REQUIRED WORK: Copy out every line exactly, passing over the pictures.

RECORDED INFORMATION:

────────────────────────────────────────

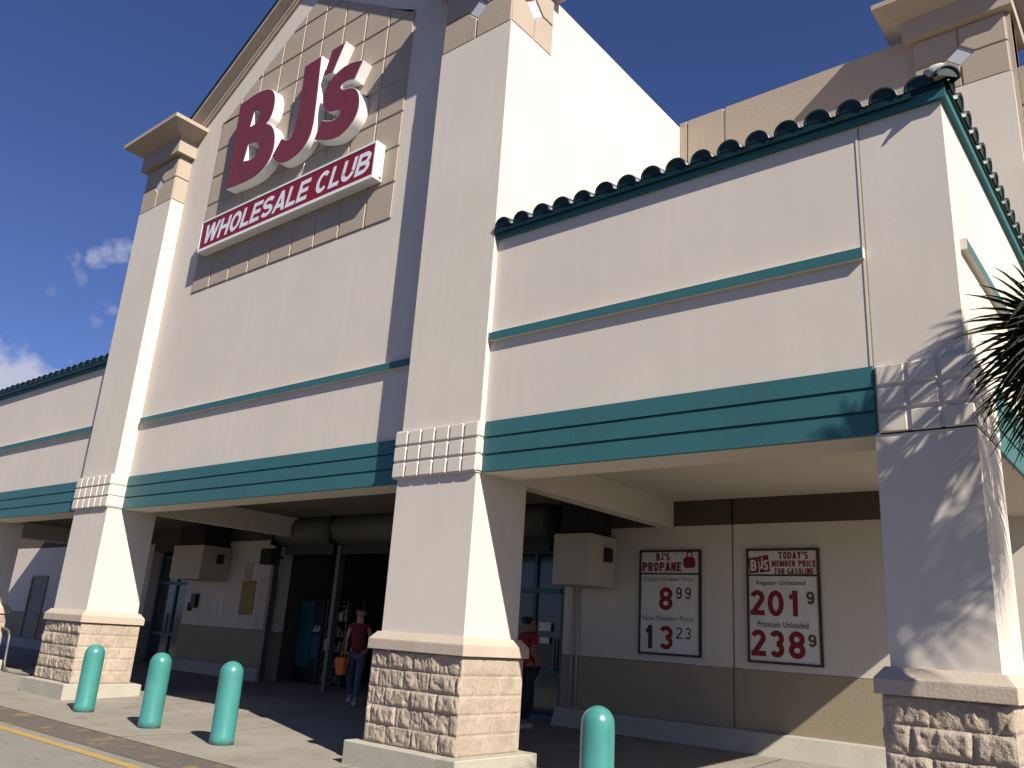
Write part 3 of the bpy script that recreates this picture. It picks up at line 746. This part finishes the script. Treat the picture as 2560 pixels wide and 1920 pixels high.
fr = MB(); a0, a1, z0, z1 = -13.99, -9.03, 8.055, 8.70
fr.box(a0, a1, 7.070, 7.0815, z0, z0 + .055); fr.box(a0, a1, 7.070, 7.0815, z1 - .035, z1); fr.box(a0, a0 + .03, 7.070, 7.0815, z0 + .055, z1 - .035); fr.box(a1 - .03, a1, 7.070, 7.0815, z0 + .055, z1 - .035)
fr.build('sign_frame', SIGNWHITE, bs)
MB().box(a0 + .03, a1 - .03, 7.078, 7.0817, z0 + .055, z1 - .035).build('sign_face', SIGNRED, bs)
stroke_text('WHOLESALE', -13.87, -10.62, 8.195, 8.575, 7.0778, LETTERWHITE, bs, th=.20, shear=.24, gap=.13, depth=.0012)
stroke_text('CLUB', -10.50, -9.09, 8.195, 8.575, 7.0778, LETTERWHITE, bs, th=.20, shear=.24, gap=.13, depth=.0012)
MB().box(-9.0285, -9.026, 7.19, 7.24, 8.09, 8.13).build('maker_plate', METALG, bs)

# ------------------------------------------------------------------ price boards
def board(x0, x1, z0, z1, div, label):
    t = thing('price_board', ((x0 + x1) / 2, YB, z0), label, 'price board', 'framed price boards on the rear wall')
    MB().box(x0 + .02, x1 - .02, YB - .035, YB - .002, z0 + .02, z1 - .02).build('panel', BOARD, t)
    f = MB(); w = .032; y0, y1 = YB - .05, YB - .001
    f.box(x0, x1, y0, y1, z0, z0 + w); f.box(x0, x1, y0, y1, z1 - w, z1); f.box(x0, x0 + w, y0, y1, z0 + w, z1 - w); f.box(x1 - w, x1, y0, y1, z0 + w, z1 - w)
    zd = z1 - div * (z1 - z0); f.box(x0 + w, x1 - w, y0 + .006, y1, zd - .012, zd + .012)
    f.build('frame', FRAME, t); return t
_pt = place_text
def place_text(items, y, m_, parent, name='lettering'):
    rest = []
    for t in items:
        if all(c in "OCGUJS0389211HILEFTAWMNYPRBD' " for c in t[0]): stroke_text(t[0], t[1], t[2], t[3], t[4], y, m_, parent, name, th=(t[5] if len(t) > 5 and t[5] > .1 else .2), gap=.2, depth=.003)
        else: rest.append(t)
    if rest: _pt(rest, y, m_, parent, name)
def fx(x0, x1, z0, z1, items):
    return [(t[0], x0 + t[1] * (x1 - x0), x0 + t[2] * (x1 - x0), z1 - t[4] * (z1 - z0), z1 - t[3] * (z1 - z0), *t[5:]) for t in items]
A_ = (-6.935, -5.881, 1.370, 2.933)
pa = board(*A_, .232, 'narrow propane price board with 8.99 and 13.23, nearer the brick based column')
YT = YB - .0352
place_text(fx(*A_, [("BJ'S", .28, .50, .028, .105, .2), ('PROPANE', .05, .69, .12, .207, .22), ('8', .335, .555, .36, .58, .2), ('3', .34, .56, .725, .945, .2)]), YT, REDTXT, pa, 'price_figure')
place_text(fx(*A_, [('9', .61, .70, .36, .47, .13), ('9', .755, .845, .36, .47, .13), ('1', .115, .235, .725, .945, .2), ('2', .61, .71, .735, .84, .12), ('3', .755, .845, .735, .84, .12)]), YT, INKTXT, pa, 'price_figure')
place_text(fx(*A_, [("Today's Member Price", .08, .87, .262, .315), ('Non Member Price', .07, .88, .63, .68)]), YT, GREYTXT, pa, 'caption')
tk = MB(); tx0 = A_[0] + .725 * 1.054; tz = A_[3] - .175 * 1.563
tk.prism([(tx0, tz + .03), (tx0 + .03, tz), (tx0 + .17, tz), (tx0 + .20, tz + .03), (tx0 + .20, tz + .13), (tx0 + .16, tz + .165), (tx0 + .04, tz + .165), (tx0, tz + .13)], front(YT), 0, .004)
tk.box(tx0 + .055, tx0 + .075, YT - .004, YT, tz + .166, tz + .225); tk.box(tx0 + .13, tx0 + .15, YT - .004, YT, tz + .166, tz + .225); tk.box(tx0 + .055, tx0 + .15, YT - .004, YT, tz + .226, tz + .24)
tk.build('tank_picture', REDTXT, pa)
B_ = (-5.154, -4.104, 1.361, 2.933)
pb = board(*B_, .238, 'gasoline price board with 201 9 and 238 9, right of the wall joint')
place_text(fx(*B_, [("TODAY'S", .455, .86, .03, .095, .03), ('MEMBER PRICE', .36, .955, .108, .162, .03), ('FOR GASOLINE', .40, .925, .175, .228, .03),
                    ('2', .045, .245, .37, .59, .045), ('0', .29, .51, .37, .595, .045), ('1', .58, .71, .37, .59, .05),
                    ('2', .045, .25, .715, .94, .045), ('3', .30, .50, .715, .945, .045), ('8', .56, .78, .715, .945, .045)]), YT, REDTXT, pb, 'price_figure')
place_text(fx(*B_, [('9', .815, .92, .375, .485, .03), ('9', .82, .925, .735, .84, .03)]), YT, GOLDTXT, pb, 'price_figure')
place_text(fx(*B_, [('Regular Unleaded', .14, .81, .285, .335), ('Premium Unleaded', .145, .83, .64, .69)]), YT, INKTXT, pb, 'caption')
lg2 = MB(); bx0 = B_[0]; bz = B_[3]; bw_, bh = 1.05, 1.572
def P2(u, v): return (bx0 + u * bw_, bz - v * bh)
lg2.prism([P2(.045, .22), P2(.175, .215), P2(.165, .075), P2(.028, .085)], front(YT), 0, .003)
lg2.prism([P2(.19, .215), P2(.335, .205), P2(.31, .055), P2(.165, .072), P2(.195, .15)], front(YT), 0, .003)
lo = lg2.build('logo_block', REDTXT, pb)
place_text(fx(*B_, [('B', .06, .145, .10, .20, .2), ('J', .185, .235, .08, .19, .2), ('S', .245, .31, .10, .195, .2)]), YT - .004, BOARD, pb, 'logo_letters')

# ------------------------------------------------------------------ bollards
def bollard(x, y, label, h=.975, r=.145):
    prof = [(r + .004, 0), (r + .004, .09), (r, .10), (r, h - r - .06), (r * .985, h - r - .02)]
    for k in range(1, 11):
        a = k / 10 * math.pi / 2; prof.append((max(.002, r * .985 * math.cos(a)), h - r + r * math.sin(a)))
    b = MB(); b.lathe([(a, z) for a, z in prof], 0, 0, 40)
    o = b.build('bollard', BOLL); o.location = (x, y, 0)
    return tag(o, label, 'bollard', 'aqua bollards along the sidewalk edge')
b1 = bollard(-13.44, 6.40, 'aqua bollard in front of the far column stone base, leftmost of the three together')
for x, y, l in ((-11.42, 6.37, 'middle one of the three aqua bollards standing together before the dark entrance'), (-9.69, 6.39, 'aqua bollard nearest the middle column, rightmost of the three together'), (-4.19, 6.40, 'lone aqua bollard cut by the bottom edge below the propane price board')):
    c = b1.copy(); COL.objects.link(c); c.location = (x, y, 0); c['label'] = l; c.rotation_euler = (R(random.uniform(-.6, .6)), R(random.uniform(-.6, .6)), random.uniform(0, 6))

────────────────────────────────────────

OUTPUT OF THE TASK:
Write part 3 of the bpy script that recreates this picture. It picks up at line 746. This part finishes the script. Treat the picture as 2560 pixels wide and 1920 pixels high.
fr = MB(); a0, a1, z0, z1 = -13.99, -9.03, 8.055, 8.70
fr.box(a0, a1, 7.070, 7.0815, z0, z0 + .055); fr.box(a0, a1, 7.070, 7.0815, z1 - .035, z1); fr.box(a0, a0 + .03, 7.070, 7.0815, z0 + .055, z1 - .035); fr.box(a1 - .03, a1, 7.070, 7.0815, z0 + .055, z1 - .035)
fr.build('sign_frame', SIGNWHITE, bs)
MB().box(a0 + .03, a1 - .03, 7.078, 7.0817, z0 + .055, z1 - .035).build('sign_face', SIGNRED, bs)
stroke_text('WHOLESALE', -13.87, -10.62, 8.195, 8.575, 7.0778, LETTERWHITE, bs, th=.20, shear=.24, gap=.13, depth=.0012)
stroke_text('CLUB', -10.50, -9.09, 8.195, 8.575, 7.0778, LETTERWHITE, bs, th=.20, shear=.24, gap=.13, depth=.0012)
MB().box(-9.0285, -9.026, 7.19, 7.24, 8.09, 8.13).build('maker_plate', METALG, bs)

# ------------------------------------------------------------------ price boards
def board(x0, x1, z0, z1, div, label):
    t = thing('price_board', ((x0 + x1) / 2, YB, z0), label, 'price board', 'framed price boards on the rear wall')
    MB().box(x0 + .02, x1 - .02, YB - .035, YB - .002, z0 + .02, z1 - .02).build('panel', BOARD, t)
    f = MB(); w = .032; y0, y1 = YB - .05, YB - .001
    f.box(x0, x1, y0, y1, z0, z0 + w); f.box(x0, x1, y0, y1, z1 - w, z1); f.box(x0, x0 + w, y0, y1, z0 + w, z1 - w); f.box(x1 - w, x1, y0, y1, z0 + w, z1 - w)
    zd = z1 - div * (z1 - z0); f.box(x0 + w, x1 - w, y0 + .006, y1, zd - .012, zd + .012)
    f.build('frame', FRAME, t); return t
_pt = place_text
def place_text(items, y, m_, parent, name='lettering'):
    rest = []
    for t in items:
        if all(c in "OCGUJS0389211HILEFTAWMNYPRBD' " for c in t[0]): stroke_text(t[0], t[1], t[2], t[3], t[4], y, m_, parent, name, th=(t[5] if len(t) > 5 and t[5] > .1 else .2), gap=.2, depth=.003)
        else: rest.append(t)
    if rest: _pt(rest, y, m_, parent, name)
def fx(x0, x1, z0, z1, items):
    return [(t[0], x0 + t[1] * (x1 - x0), x0 + t[2] * (x1 - x0), z1 - t[4] * (z1 - z0), z1 - t[3] * (z1 - z0), *t[5:]) for t in items]
A_ = (-6.935, -5.881, 1.370, 2.933)
pa = board(*A_, .232, 'narrow propane price board with 8.99 and 13.23, nearer the brick based column')
YT = YB - .0352
place_text(fx(*A_, [("BJ'S", .28, .50, .028, .105, .2), ('PROPANE', .05, .69, .12, .207, .22), ('8', .335, .555, .36, .58, .2), ('3', .34, .56, .725, .945, .2)]), YT, REDTXT, pa, 'price_figure')
place_text(fx(*A_, [('9', .61, .70, .36, .47, .13), ('9', .755, .845, .36, .47, .13), ('1', .115, .235, .725, .945, .2), ('2', .61, .71, .735, .84, .12), ('3', .755, .845, .735, .84, .12)]), YT, INKTXT, pa, 'price_figure')
place_text(fx(*A_, [("Today's Member Price", .08, .87, .262, .315), ('Non Member Price', .07, .88, .63, .68)]), YT, GREYTXT, pa, 'caption')
tk = MB(); tx0 = A_[0] + .725 * 1.054; tz = A_[3] - .175 * 1.563
tk.prism([(tx0, tz + .03), (tx0 + .03, tz), (tx0 + .17, tz), (tx0 + .20, tz + .03), (tx0 + .20, tz + .13), (tx0 + .16, tz + .165), (tx0 + .04, tz + .165), (tx0, tz + .13)], front(YT), 0, .004)
tk.box(tx0 + .055, tx0 + .075, YT - .004, YT, tz + .166, tz + .225); tk.box(tx0 + .13, tx0 + .15, YT - .004, YT, tz + .166, tz + .225); tk.box(tx0 + .055, tx0 + .15, YT - .004, YT, tz + .226, tz + .24)
tk.build('tank_picture', REDTXT, pa)
B_ = (-5.154, -4.104, 1.361, 2.933)
pb = board(*B_, .238, 'gasoline price board with 201 9 and 238 9, right of the wall joint')
place_text(fx(*B_, [("TODAY'S", .455, .86, .03, .095, .03), ('MEMBER PRICE', .36, .955, .108, .162, .03), ('FOR GASOLINE', .40, .925, .175, .228, .03),
                    ('2', .045, .245, .37, .59, .045), ('0', .29, .51, .37, .595, .045), ('1', .58, .71, .37, .59, .05),
                    ('2', .045, .25, .715, .94, .045), ('3', .30, .50, .715, .945, .045), ('8', .56, .78, .715, .945, .045)]), YT, REDTXT, pb, 'price_figure')
place_text(fx(*B_, [('9', .815, .92, .375, .485, .03), ('9', .82, .925, .735, .84, .03)]), YT, GOLDTXT, pb, 'price_figure')
place_text(fx(*B_, [('Regular Unleaded', .14, .81, .285, .335), ('Premium Unleaded', .145, .83, .64, .69)]), YT, INKTXT, pb, 'caption')
lg2 = MB(); bx0 = B_[0]; bz = B_[3]; bw_, bh = 1.05, 1.572
def P2(u, v): return (bx0 + u * bw_, bz - v * bh)
lg2.prism([P2(.045, .22), P2(.175, .215), P2(.165, .075), P2(.028, .085)], front(YT), 0, .003)
lg2.prism([P2(.19, .215), P2(.335, .205), P2(.31, .055), P2(.165, .072), P2(.195, .15)], front(YT), 0, .003)
lo = lg2.build('logo_block', REDTXT, pb)
place_text(fx(*B_, [('B', .06, .145, .10, .20, .2), ('J', .185, .235, .08, .19, .2), ('S', .245, .31, .10, .195, .2)]), YT - .004, BOARD, pb, 'logo_letters')

# ------------------------------------------------------------------ bollards
def bollard(x, y, label, h=.975, r=.145):
    prof = [(r + .004, 0), (r + .004, .09), (r, .10), (r, h - r - .06), (r * .985, h - r - .02)]
    for k in range(1, 11):
        a = k / 10 * math.pi / 2; prof.append((max(.002, r * .985 * math.cos(a)), h - r + r * math.sin(a)))
    b = MB(); b.lathe([(a, z) for a, z in prof], 0, 0, 40)
    o = b.build('bollard', BOLL); o.location = (x, y, 0)
    return tag(o, label, 'bollard', 'aqua bollards along the sidewalk edge')
b1 = bollard(-13.44, 6.40, 'aqua bollard in front of the far column stone base, leftmost of the three together')
for x, y, l in ((-11.42, 6.37, 'middle one of the three aqua bollards standing together before the dark entrance'), (-9.69, 6.39, 'aqua bollard nearest the middle column, rightmost of the three together'), (-4.19, 6.40, 'lone aqua bollard cut by the bottom edge below the propane price board')):
    c = b1.copy(); COL.objects.link(c); c.location = (x, y, 0); c['label'] = l; c.rotation_euler = (R(random.uniform(-.6, .6)), R(random.uniform(-.6, .6)), random.uniform(0, 6))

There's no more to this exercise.